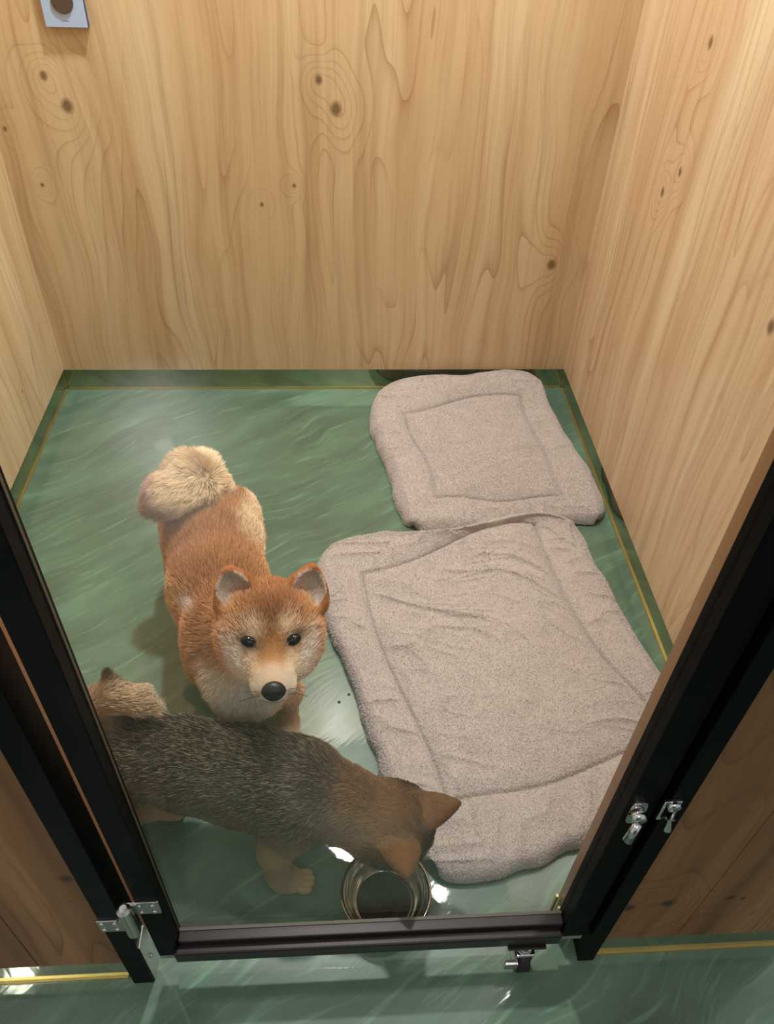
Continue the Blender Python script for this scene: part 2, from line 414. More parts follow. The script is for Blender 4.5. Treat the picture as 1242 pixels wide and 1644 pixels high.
# ------------------------------------------------------------------ quilted fleece mats
s = NT('beige grey fleece'); o, ov = s.xyz()
f1 = s.noise(ov, 330, 4, 0.7); f2 = s.noise(ov, 22, 3, 0.55)
c = s.ramp(f2, [(0.3, lin(184, 173, 165)), (0.7, lin(196, 184, 176))])
c = s.mix(s.math('MULTIPLY', s.math('SUBTRACT', f1, 0.45, clamp=True), 2.0, clamp=True), c, lin(160, 148, 140))
s.set(Base_Color=c, Roughness=0.95, Sheen_Weight=0.25, Sheen_Roughness=0.5, Specular_IOR_Level=0.1)
s.l(s.bump(f1, 0.9, 0.0020), s.b.inputs['Normal'])
M_fleece = s.m
M_thread = plain('seam thread', lin(128, 114, 106), .9)
M_under = plain('grey brown mat underside', lin(120, 108, 98), .9)

NOD = np.array([0, .15, .5, .85, 1.0])
def spline_basis(x):
    """natural cubic spline basis through the five nodes: matrix (len(x), 5)"""
    n = 5; h = np.diff(NOD); A = np.zeros((n, n)); B = np.zeros((n, n)); A[0, 0] = A[-1, -1] = 1
    for i in range(1, n - 1):
        A[i, i - 1] = h[i - 1]; A[i, i] = 2 * (h[i - 1] + h[i]); A[i, i + 1] = h[i]
        B[i, i - 1] = 6 / h[i - 1]; B[i, i] = -6 / h[i - 1] - 6 / h[i]; B[i, i + 1] = 6 / h[i]
    M = np.linalg.solve(A, B); I = np.eye(n)
    k = np.clip(np.searchsorted(NOD, x, side='right') - 1, 0, n - 2); hk = h[k]
    a = (NOD[k + 1] - x) / hk; b = (x - NOD[k]) / hk
    return a[:, None] * I[k] + b[:, None] * I[k + 1] + ((a ** 3 - a)[:, None] * M[k] + (b ** 3 - b)[:, None] * M[k + 1]) * (hk ** 2 / 6)[:, None]

def fleece_mat(name, ctrl, xmax, seed, wr_dir, lift=None):
    G = np.array([[at(px, py, z) for (px, py, z) in row] for row in ctrl])        # rows t (far to near), cols s
    N = 420; M = 440
    S = np.linspace(0, 1, N); T = np.linspace(0, 1, M)
    P = np.einsum('ti,sj,ijc->tsc', spline_basis(T), spline_basis(S), G)
    ss, tt = np.meshgrid(S, T)
    W = np.linalg.norm(G[2, 4] - G[2, 0]); H = np.linalg.norm(G[4, 2] - G[0, 2])
    # round the outer corners
    a = ss * 2 - 1; b = tt * 2 - 1
    cen = P.mean((0, 1)); k = 0.030 * (np.abs(a) ** 14) * (np.abs(b) ** 14) * 4
    P[..., :2] = P[..., :2] + (cen[:2] - P[..., :2]) * k[..., None]
    ds = np.minimum(ss, 1 - ss) * W; dt = np.minimum(tt, 1 - tt) * H
    edge = np.minimum(ds, dt)
    # distance to the stitched rectangle
    a1 = np.minimum(np.abs(ss - .15), np.abs(ss - .85)) * W; b1 = np.minimum(np.abs(tt - .15), np.abs(tt - .85)) * H
    ins = (ss > .15) & (ss < .85); int_ = (tt > .15) & (tt < .85)
    dr = np.where(ins & int_, np.minimum(a1, b1), np.where(ins, b1, np.where(int_, a1, np.hypot(a1, b1))))
    inside = ins & int_
    X = np.stack([P[..., 0], P[..., 1], np.full_like(ss, seed)], -1)
    base = P[..., 2]
    # outline: slightly gathered
    gat = vnoise(np.stack([P[..., 0] * 26, P[..., 1] * 26, np.full_like(ss, seed + 3.)], -1)) * .0045
    nrm = np.stack([np.where(ds < dt, np.sign(ss - .5), 0), np.where(ds < dt, 0, -np.sign(tt - .5))], -1)
    fall = np.exp(-edge / .02)[..., None]
    P[..., :2] += nrm * (gat * 1.3)[..., None] * fall
    # profile
    er = np.clip(edge / .016, 0, 1)
    dome = np.sqrt(np.clip(1 - (1 - er) ** 2, 0, 1))
    groove = np.exp(-(dr / .0040) ** 2) * .42 + np.exp(-(dr / .016) ** 2) * .26
    puff = np.where(inside, 1.0 + .25 * smooth01(dr, 0, .12), 1.0)
    # wrinkles: across the border (gathers) and wandering folds in the middle
    along = np.where(a1 < b1, P[..., 1], P[..., 0])
    g1 = vnoise(np.stack([along * 28, edge * 9, np.full_like(ss, seed + 7.)], -1))
    ca, sa = math.cos(wr_dir), math.sin(wr_dir)
    u = P[..., 0] * ca + P[..., 1] * sa; v = -P[..., 0] * sa + P[..., 1] * ca
    warp = vnoise(np.stack([u * 6, v * 6, np.full_like(ss, seed + 1.)], -1)) * .05
    w1 = vnoise(np.stack([u * 5.5, (v + warp) * 21, np.full_like(ss, seed + 5.)], -1))
    w2 = vnoise(np.stack([u * 13, (v + warp * 1.2) * 46, np.full_like(ss, seed + 9.)], -1))
    w3 = vnoise(X * np.array([9, 9, 1.0]))
    amp = vnoise(np.stack([u * 4, v * 4, np.full_like(ss, seed + 15.)], -1)) * .5 + .6
    wr = (1 - np.abs(w1)) ** 6 * .0105 * amp + (1 - np.abs(w2)) ** 4 * .0042 * amp + w3 * .004
    wr = np.where(inside, wr * smooth01(dr, 0, .035), (1 - np.abs(g1)) ** 4 * .0075 * smooth01(edge, .004, .03) * smooth01(dr, 0, .03) + w3 * .002)
    micro = vnoise(np.stack([P[..., 0] * 330, P[..., 1] * 330, np.full_like(ss, 2.)], -1)) * .0003
    th = base * dome * puff
    top = th * (1 - groove * .55) + (wr + micro) * dome + .0012
    # sides: the rim bulges out above the floor
    rim = (1 - er)
    V = np.concatenate([P[..., 0][..., None], P[..., 1][..., None], top[..., None]], -1)
    V[..., 0] = np.minimum(V[..., 0], xmax)
    V[..., 1] = np.minimum(V[..., 1], YB - .004)
    # bottom: same plan, pulled in a little, close to the floor
    flo = np.full_like(top, .0012)
    if lift is not None: flo = np.maximum(flo, lift(ss, tt))
    V[..., 2] = np.maximum(V[..., 2], flo + .002)
    step = 6
    Bt = V[::step, ::step].copy(); ib = np.arange(0, M, step); 
    rows = np.unique(np.append(np.arange(0, M, step), M - 1)); cols = np.unique(np.append(np.arange(0, N, step), N - 1))
    # mid rim ring handled by the heightfield; the skirt drops to the floor
    idx = np.arange(M * N).reshape(M, N)
    q = np.stack([idx[1:, :-1], idx[1:, 1:], idx[:-1, 1:], idx[:-1, :-1]], -1).reshape(-1, 4)
    loop = np.concatenate([idx[0, :], idx[1:, -1], idx[-1, -2::-1], idx[-2:0:-1, 0]])
    top_pts = V.reshape(-1, 3)
    lo = top_pts[loop].copy(); lo[:, 2] = flo.reshape(-1)[loop]
    cxy = top_pts[:, :2].mean(0); lo[:, :2] += (cxy - lo[:, :2]) * .015
    nb = len(top_pts); L = len(loop); li = nb + np.arange(L)
    sk = np.stack([loop, np.roll(loop, -1), np.roll(li, -1), li], -1)
    verts = np.concatenate([top_pts, lo, [[cxy[0], cxy[1], float(flo.mean())]]])
    faces = np.concatenate([q, sk]).tolist() + [[int(li[(i + 1) % L]), nb + L, int(li[i])] for i in range(L)]
    me = bpy.data.meshes.new(name); me.from_pydata(verts.tolist(), [], faces); me.materials.append(M_fleece)
    me.polygons.foreach_set('use_smooth', [True] * len(me.polygons))
    o = link(bpy.data.objects.new(name, me))
    # fleece pile: short strands on the upper side, denser at the rim
    tan_u = np.gradient(V, axis=1); tan_v = np.gradient(V, axis=0)
    nn = np.cross(tan_u, -tan_v); nn /= np.linalg.norm(nn, axis=-1, keepdims=True) + 1e-12
    K = 190000
    ii = RNG.integers(0, M - 1, K); jj = RNG.integers(0, N - 1, K)
    kk = 60000; e_ = RNG.integers(0, 4, kk); d_ = (RNG.random(kk) ** 1.3 * 14).astype(int)
    ii[:kk] = np.where(e_ == 0, d_, np.where(e_ == 1, M - 2 - d_, ii[:kk])); jj[:kk] = np.where(e_ == 2, d_, np.where(e_ == 3, N - 2 - d_, jj[:kk]))
    fu = RNG.random(K)[:, None]; fv = RNG.random(K)[:, None]
    R0 = V[ii, jj] + tan_u[ii, jj] * fu + tan_v[ii, jj] * fv
    n0 = nn[ii, jj] + RNG.normal(0, .75, (K, 3))
    n0 += (vnoise(R0 * 170)[:, None] * np.array([.10, .05, 0])) + (vnoise(R0 * 170 + 31)[:, None] * np.array([.02, .10, 0]))
    n0 /= np.linalg.norm(n0, axis=1, keepdims=True)
    ln = (.0012 + .0012 * RNG.random(K))[:, None]
    pts = np.stack([R0 - n0 * .0006, R0 + n0 * ln * .55, R0 + n0 * ln + RNG.normal(0, .0006, (K, 3))], 1)
    pts[..., 2] = np.maximum(pts[..., 2], .0008)
    shade = (.97 + .05 * RNG.random(K) + .03 * vnoise(R0 * 95))[:, None]
    colr = np.array(lin(210, 199, 195))[:3] * shade
    strands('pile', pts, np.array([.00055, .00050, .00034]), np.repeat(colr[:, None], 3, 1), M_pile, o, 'stuff')
    # stitched seam lying in the groove
    js = np.linspace(.15, .85, 160)
    path = [(x, .15) for x in js] + [(.85, y) for y in js] + [(x, .85) for x in js[::-1]] + [(.15, y) for y in js[::-1]]
    pp = np.array([V[int(round(t_ * (M - 1))), int(round(s_ * (N - 1)))] for s_, t_ in path]) + np.array([0, 0, -.0002])
    pp = (pp + np.roll(pp, 1, 0) + np.roll(pp, -1, 0)) / 3
    strands('stitching', pp[None], np.full(len(pp), .0011), np.full((1, len(pp), 3), .12), M_thread, o)
    return o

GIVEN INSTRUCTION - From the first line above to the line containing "return a[:, None]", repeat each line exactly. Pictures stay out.

SOLUTION FOR THIS TASK -
Continue the Blender Python script for this scene: part 2, from line 414. More parts follow. The script is for Blender 4.5. Treat the picture as 1242 pixels wide and 1644 pixels high.
# ------------------------------------------------------------------ quilted fleece mats
s = NT('beige grey fleece'); o, ov = s.xyz()
f1 = s.noise(ov, 330, 4, 0.7); f2 = s.noise(ov, 22, 3, 0.55)
c = s.ramp(f2, [(0.3, lin(184, 173, 165)), (0.7, lin(196, 184, 176))])
c = s.mix(s.math('MULTIPLY', s.math('SUBTRACT', f1, 0.45, clamp=True), 2.0, clamp=True), c, lin(160, 148, 140))
s.set(Base_Color=c, Roughness=0.95, Sheen_Weight=0.25, Sheen_Roughness=0.5, Specular_IOR_Level=0.1)
s.l(s.bump(f1, 0.9, 0.0020), s.b.inputs['Normal'])
M_fleece = s.m
M_thread = plain('seam thread', lin(128, 114, 106), .9)
M_under = plain('grey brown mat underside', lin(120, 108, 98), .9)

NOD = np.array([0, .15, .5, .85, 1.0])
def spline_basis(x):
    """natural cubic spline basis through the five nodes: matrix (len(x), 5)"""
    n = 5; h = np.diff(NOD); A = np.zeros((n, n)); B = np.zeros((n, n)); A[0, 0] = A[-1, -1] = 1
    for i in range(1, n - 1):
        A[i, i - 1] = h[i - 1]; A[i, i] = 2 * (h[i - 1] + h[i]); A[i, i + 1] = h[i]
        B[i, i - 1] = 6 / h[i - 1]; B[i, i] = -6 / h[i - 1] - 6 / h[i]; B[i, i + 1] = 6 / h[i]
    M = np.linalg.solve(A, B); I = np.eye(n)
    k = np.clip(np.searchsorted(NOD, x, side='right') - 1, 0, n - 2); hk = h[k]
    a = (NOD[k + 1] - x) / hk; b = (x - NOD[k]) / hk
    return a[:, None] * I[k] + b[:, None] * I[k + 1] + ((a ** 3 - a)[:, None] * M[k] + (b ** 3 - b)[:, None] * M[k + 1]) * (hk ** 2 / 6)[:, None]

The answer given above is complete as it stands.